◆ The problem
Exactly repeat the material, dropping every picture from the copy.

◆ Data block
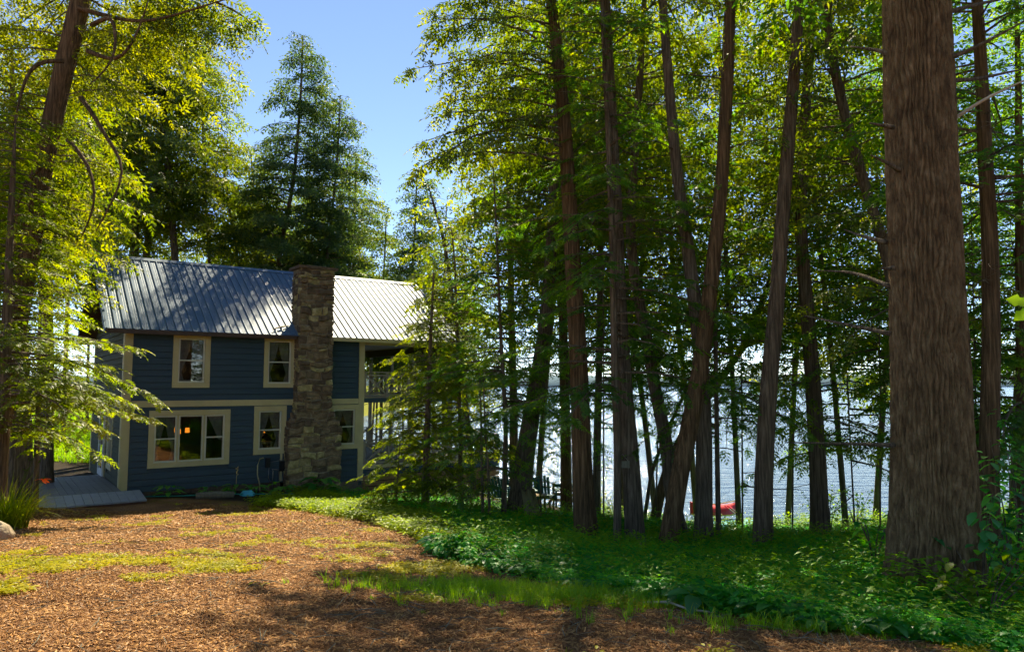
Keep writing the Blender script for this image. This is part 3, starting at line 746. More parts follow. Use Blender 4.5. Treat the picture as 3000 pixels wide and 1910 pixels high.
# patterned bed seen through the left upper window
t = empty('bed', world_h(1.8, 1.1, 2.52), 'bed with a pale patterned cover behind the left upstairs window', 'bed'); t.rotation_euler = (0, 0, HA)
MB().box(-.6, .6, -.6, .9, .1, .68).build('mattress', M['curtain'], t); MB().box(-.62, .62, -.62, .92, 0, .098).build('bed_frame', M['old_wood'], t)
# wall lamp over the door
t = empty('wall_lamp', world_h(-.045, 4.75, 2.40), 'black twin wall lamp glowing orange above the side door', 'lamp'); t.rotation_euler = (0, 0, HA)
MB().box(-.06, -.0, -.05, .05, -.02, .22).tube([(-.06, 0, .08), (-.18, .1, .02)], .015, 6).tube([(-.06, 0, .08), (-.18, -.12, .02)], .015, 6).build('bracket', M['black'], t)
for s in (.13, -.15):
    MB().lathe([(.0, -.05), (.035, -.04), (.045, 0), (.03, .04), (0, .05)], 10, (-.2, s, -.02)).build('bulb', M['glow2'], t, True)
# side porch deck and ramp
t = empty('entry_deck', world_h(-1, 1.6, 0), 'low grey board deck beside the side door of the house', 'deck'); t.rotation_euler = (0, 0, HA)
xb = -1.02
while xb < .88:
    MB().box(xb + .004, xb + .176, -2.25, 2.35, .06, .10).build('plank', M['deck_grey'], t); xb += .18
part = MB().box(-1.0, .9, -2.24, 2.34, -.5, .058).build('deck_frame', M['deck_red'], t)
t = empty('entry_ramp', world_h(-.8, -1.2, 0), 'short sloping board ramp in front of the entry deck with bluish boards', 'ramp'); t.rotation_euler = (0, 0, HA)
xb = -1.65
while xb < 1.12:
    w_ = .205; MB().hexa([(xb + .006, -.62, -.07), (xb + w_ - .006, -.62, -.07), (xb + w_ - .006, .52, .06), (xb + .006, .52, .06), (xb + .006, -.62, -.03), (xb + w_ - .006, -.62, -.03), (xb + w_ - .006, .52, .10), (xb + .006, .52, .10)]).build('plank', M['deck_blue'], t); xb += w_
MB().box(-1.62, 1.17, -.60, .5, -.6, -.075).build('ramp_frame', M['deck_red'], t)
# fallen branch on the roof beside the chimney
p = [world_h(4.75, .02, 4.98), world_h(4.5, -.1, 4.93), world_h(4.25, -.2, 4.86), world_h(4.12, -.28, 4.80)]
tag(MB().tube(p, [.012, .03, .022, .008], 6).build('fallen_branch', M['rim_wood'], None, True), 'bleached crooked branch lying on the metal roof against the chimney', 'branch')
# gas pipes, hose loop
t = empty('utility_pipes', world_h(4.2, -.02, -.2), 'grey utility meter pipes on the blue wall beside the chimney', 'pipes'); t.rotation_euler = (0, 0, HA)
MB().tube([(.0, -.08, .75), (.0, -.08, .78), (.4, -.08, .82), (.42, -.08, .80)], .012, 6).tube([(.0, -.08, .76), (-.02, -.08, .3), (.04, -.08, .16), (.1, -.08, .16)], .012, 6).tube([(.1, -.1, -.1), (.12, -.1, .5), (.08, -.1, .56), (.3, -.1, .52), (.32, -.1, .2), (.42, -.1, .18), (.48, -.1, .5), (.44, -.1, .6)], .016, 6).build('pipe', M['metal'], t, True)
MB().box(-.12, .02, -.12, -.035, .62, .92).build('regulator', M['black'], t); MB().box(.34, .56, -.16, -.035, .48, .80).build('meter', M['black'], t)
q = [(4.02, -.05, .72), (3.9, -.09, .70), (3.83, -.10, .5), (3.84, -.09, .2), (3.92, -.08, -.1), (3.95, -.09, -.5)]
tag(MB().tube([world_h(*a) for a in q], .02, 8).build('conduit', M['trim'], None, True), 'curved beige conduit rising from the bed on the blue wall', 'pipe')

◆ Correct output
Keep writing the Blender script for this image. This is part 3, starting at line 746. More parts follow. Use Blender 4.5. Treat the picture as 3000 pixels wide and 1910 pixels high.
# patterned bed seen through the left upper window
t = empty('bed', world_h(1.8, 1.1, 2.52), 'bed with a pale patterned cover behind the left upstairs window', 'bed'); t.rotation_euler = (0, 0, HA)
MB().box(-.6, .6, -.6, .9, .1, .68).build('mattress', M['curtain'], t); MB().box(-.62, .62, -.62, .92, 0, .098).build('bed_frame', M['old_wood'], t)
# wall lamp over the door
t = empty('wall_lamp', world_h(-.045, 4.75, 2.40), 'black twin wall lamp glowing orange above the side door', 'lamp'); t.rotation_euler = (0, 0, HA)
MB().box(-.06, -.0, -.05, .05, -.02, .22).tube([(-.06, 0, .08), (-.18, .1, .02)], .015, 6).tube([(-.06, 0, .08), (-.18, -.12, .02)], .015, 6).build('bracket', M['black'], t)
for s in (.13, -.15):
    MB().lathe([(.0, -.05), (.035, -.04), (.045, 0), (.03, .04), (0, .05)], 10, (-.2, s, -.02)).build('bulb', M['glow2'], t, True)
# side porch deck and ramp
t = empty('entry_deck', world_h(-1, 1.6, 0), 'low grey board deck beside the side door of the house', 'deck'); t.rotation_euler = (0, 0, HA)
xb = -1.02
while xb < .88:
    MB().box(xb + .004, xb + .176, -2.25, 2.35, .06, .10).build('plank', M['deck_grey'], t); xb += .18
part = MB().box(-1.0, .9, -2.24, 2.34, -.5, .058).build('deck_frame', M['deck_red'], t)
t = empty('entry_ramp', world_h(-.8, -1.2, 0), 'short sloping board ramp in front of the entry deck with bluish boards', 'ramp'); t.rotation_euler = (0, 0, HA)
xb = -1.65
while xb < 1.12:
    w_ = .205; MB().hexa([(xb + .006, -.62, -.07), (xb + w_ - .006, -.62, -.07), (xb + w_ - .006, .52, .06), (xb + .006, .52, .06), (xb + .006, -.62, -.03), (xb + w_ - .006, -.62, -.03), (xb + w_ - .006, .52, .10), (xb + .006, .52, .10)]).build('plank', M['deck_blue'], t); xb += w_
MB().box(-1.62, 1.17, -.60, .5, -.6, -.075).build('ramp_frame', M['deck_red'], t)
# fallen branch on the roof beside the chimney
p = [world_h(4.75, .02, 4.98), world_h(4.5, -.1, 4.93), world_h(4.25, -.2, 4.86), world_h(4.12, -.28, 4.80)]
tag(MB().tube(p, [.012, .03, .022, .008], 6).build('fallen_branch', M['rim_wood'], None, True), 'bleached crooked branch lying on the metal roof against the chimney', 'branch')
# gas pipes, hose loop
t = empty('utility_pipes', world_h(4.2, -.02, -.2), 'grey utility meter pipes on the blue wall beside the chimney', 'pipes'); t.rotation_euler = (0, 0, HA)
MB().tube([(.0, -.08, .75), (.0, -.08, .78), (.4, -.08, .82), (.42, -.08, .80)], .012, 6).tube([(.0, -.08, .76), (-.02, -.08, .3), (.04, -.08, .16), (.1, -.08, .16)], .012, 6).tube([(.1, -.1, -.1), (.12, -.1, .5), (.08, -.1, .56), (.3, -.1, .52), (.32, -.1, .2), (.42, -.1, .18), (.48, -.1, .5), (.44, -.1, .6)], .016, 6).build('pipe', M['metal'], t, True)
MB().box(-.12, .02, -.12, -.035, .62, .92).build('regulator', M['black'], t); MB().box(.34, .56, -.16, -.035, .48, .80).build('meter', M['black'], t)
q = [(4.02, -.05, .72), (3.9, -.09, .70), (3.83, -.10, .5), (3.84, -.09, .2), (3.92, -.08, -.1), (3.95, -.09, -.5)]
tag(MB().tube([world_h(*a) for a in q], .02, 8).build('conduit', M['trim'], None, True), 'curved beige conduit rising from the bed on the blue wall', 'pipe')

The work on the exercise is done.